This was a great talk with a lot of information on getting started in open source package creation and maintenance.

I agree with Adam that the title could be changed a bit to make it reflect what the content of the talk is. The description is definitely needed to understand that this talk isn't about Plates but more about the experience of creating an open source package with Plates serving as an example.

Slides and content were well done and readable.

Good talk overall and very well-spoken and organized. The talk did make some pretty strong assertions without really backing them up. Specifically, the suggestions that packages should enable method chaining by returning self seemed out of place. It was a concrete detail that APIs should do exactly one thing (and there are plenty of reasons not to do fluent interfaces).

The guidelines on marketing and documentation were *very* good.

I like the recommendations that Jonathan had for people wanting to publish their own packages. I think the strong recommendation to use PSR-2 without backing reasons was a bit rocky.

I think his suggestions and ideas around marketing and building documentation sites were fantastic, and the key things that can take a library from being totally ignored to well adopted.

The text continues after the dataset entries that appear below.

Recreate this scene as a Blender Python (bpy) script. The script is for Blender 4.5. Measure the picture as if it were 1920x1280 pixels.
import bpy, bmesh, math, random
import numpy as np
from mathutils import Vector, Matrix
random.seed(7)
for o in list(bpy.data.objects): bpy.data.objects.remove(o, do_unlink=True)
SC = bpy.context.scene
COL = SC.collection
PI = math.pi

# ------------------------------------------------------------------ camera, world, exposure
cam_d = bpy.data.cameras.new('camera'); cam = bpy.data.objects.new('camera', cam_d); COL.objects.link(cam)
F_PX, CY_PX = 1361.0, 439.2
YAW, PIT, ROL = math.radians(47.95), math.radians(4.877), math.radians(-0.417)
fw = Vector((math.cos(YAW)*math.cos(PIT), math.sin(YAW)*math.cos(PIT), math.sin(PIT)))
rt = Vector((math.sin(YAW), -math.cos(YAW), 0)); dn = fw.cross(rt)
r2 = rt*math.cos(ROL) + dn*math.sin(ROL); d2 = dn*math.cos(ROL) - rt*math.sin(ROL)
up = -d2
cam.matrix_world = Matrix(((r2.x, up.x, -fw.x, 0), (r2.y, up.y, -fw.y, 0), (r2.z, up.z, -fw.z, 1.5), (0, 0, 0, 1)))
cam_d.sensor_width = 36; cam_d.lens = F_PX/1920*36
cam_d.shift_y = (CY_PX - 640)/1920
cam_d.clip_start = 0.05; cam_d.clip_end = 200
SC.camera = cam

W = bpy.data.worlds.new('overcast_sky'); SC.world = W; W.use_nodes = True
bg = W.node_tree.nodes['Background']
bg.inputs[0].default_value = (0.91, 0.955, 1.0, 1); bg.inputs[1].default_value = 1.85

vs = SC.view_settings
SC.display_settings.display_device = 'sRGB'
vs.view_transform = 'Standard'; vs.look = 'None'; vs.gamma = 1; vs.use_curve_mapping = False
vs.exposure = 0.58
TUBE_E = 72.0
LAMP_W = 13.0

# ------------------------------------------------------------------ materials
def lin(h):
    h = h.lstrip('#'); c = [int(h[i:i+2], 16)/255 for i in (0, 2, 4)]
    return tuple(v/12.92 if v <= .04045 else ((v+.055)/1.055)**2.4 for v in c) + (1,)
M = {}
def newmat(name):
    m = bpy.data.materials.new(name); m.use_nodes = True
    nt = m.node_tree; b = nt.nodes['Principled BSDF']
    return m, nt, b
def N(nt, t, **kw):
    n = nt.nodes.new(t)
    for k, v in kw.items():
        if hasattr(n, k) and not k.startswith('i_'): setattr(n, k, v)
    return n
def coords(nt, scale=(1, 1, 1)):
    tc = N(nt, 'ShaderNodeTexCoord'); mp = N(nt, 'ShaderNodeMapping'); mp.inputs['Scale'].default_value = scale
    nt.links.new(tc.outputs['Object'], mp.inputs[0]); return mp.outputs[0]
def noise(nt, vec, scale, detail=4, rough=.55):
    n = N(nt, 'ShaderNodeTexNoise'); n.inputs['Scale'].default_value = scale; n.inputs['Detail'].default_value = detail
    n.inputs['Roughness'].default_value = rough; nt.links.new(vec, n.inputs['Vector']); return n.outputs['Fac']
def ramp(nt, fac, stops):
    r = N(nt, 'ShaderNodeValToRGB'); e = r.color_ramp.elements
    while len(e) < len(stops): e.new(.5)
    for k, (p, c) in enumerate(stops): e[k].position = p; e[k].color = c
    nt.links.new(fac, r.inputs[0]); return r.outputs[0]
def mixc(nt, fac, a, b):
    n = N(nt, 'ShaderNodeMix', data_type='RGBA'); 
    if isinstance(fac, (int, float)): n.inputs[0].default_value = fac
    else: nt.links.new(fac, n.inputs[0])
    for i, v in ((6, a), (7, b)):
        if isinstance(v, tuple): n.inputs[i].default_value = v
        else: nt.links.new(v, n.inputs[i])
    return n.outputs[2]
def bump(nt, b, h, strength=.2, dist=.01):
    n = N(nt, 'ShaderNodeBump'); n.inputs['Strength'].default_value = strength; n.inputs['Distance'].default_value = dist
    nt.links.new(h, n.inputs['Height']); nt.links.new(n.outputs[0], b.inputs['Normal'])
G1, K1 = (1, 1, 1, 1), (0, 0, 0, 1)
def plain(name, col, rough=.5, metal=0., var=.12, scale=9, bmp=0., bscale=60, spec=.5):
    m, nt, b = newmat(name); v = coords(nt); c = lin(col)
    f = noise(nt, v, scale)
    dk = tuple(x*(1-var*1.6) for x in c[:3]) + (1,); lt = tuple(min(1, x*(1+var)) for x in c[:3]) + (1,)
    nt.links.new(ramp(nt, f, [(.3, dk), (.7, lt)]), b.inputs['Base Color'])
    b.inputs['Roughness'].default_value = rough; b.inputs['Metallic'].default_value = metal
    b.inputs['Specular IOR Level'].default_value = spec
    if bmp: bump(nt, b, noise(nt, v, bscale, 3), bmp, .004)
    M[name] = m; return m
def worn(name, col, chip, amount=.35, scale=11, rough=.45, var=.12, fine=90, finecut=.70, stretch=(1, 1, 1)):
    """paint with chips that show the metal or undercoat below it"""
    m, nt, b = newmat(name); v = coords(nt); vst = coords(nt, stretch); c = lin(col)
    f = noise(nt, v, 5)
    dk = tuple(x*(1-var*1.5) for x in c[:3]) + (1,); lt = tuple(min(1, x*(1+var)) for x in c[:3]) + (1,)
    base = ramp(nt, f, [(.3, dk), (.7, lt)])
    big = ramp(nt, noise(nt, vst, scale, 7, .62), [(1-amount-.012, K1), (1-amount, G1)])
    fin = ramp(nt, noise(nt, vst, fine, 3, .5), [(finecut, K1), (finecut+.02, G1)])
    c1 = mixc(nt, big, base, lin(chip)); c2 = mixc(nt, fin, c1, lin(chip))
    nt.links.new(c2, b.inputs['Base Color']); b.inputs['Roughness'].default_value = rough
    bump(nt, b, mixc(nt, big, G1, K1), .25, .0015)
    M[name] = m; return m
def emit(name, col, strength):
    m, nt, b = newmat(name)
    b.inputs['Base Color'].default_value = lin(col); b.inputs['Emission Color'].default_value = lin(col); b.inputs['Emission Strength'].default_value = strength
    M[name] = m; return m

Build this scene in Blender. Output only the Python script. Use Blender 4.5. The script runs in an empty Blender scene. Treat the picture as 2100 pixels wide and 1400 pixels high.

Anonymous at 09:53 on 10 Nov 2014

Some really great points here for anyone wanting to get into open source. From code to marketing. Good advice for open source projects even outside of PHP. Speaker communicated quite well and held the audiences attention throughout. Slides were slickly designed and helped affirm speakers points without being distracting.

I thought the talk was super--one of my favourites from the conference. Good to hear about new technologies and insight into how the PHP community is maturing, with strong opinions on what technologies to use for what purpose (which helps to cut through the clutter). The presentation was professional and concise, and the slides were eye-catching. I agree that the title could be less specific to the story of Plates, and rather just about creating great PHP packages.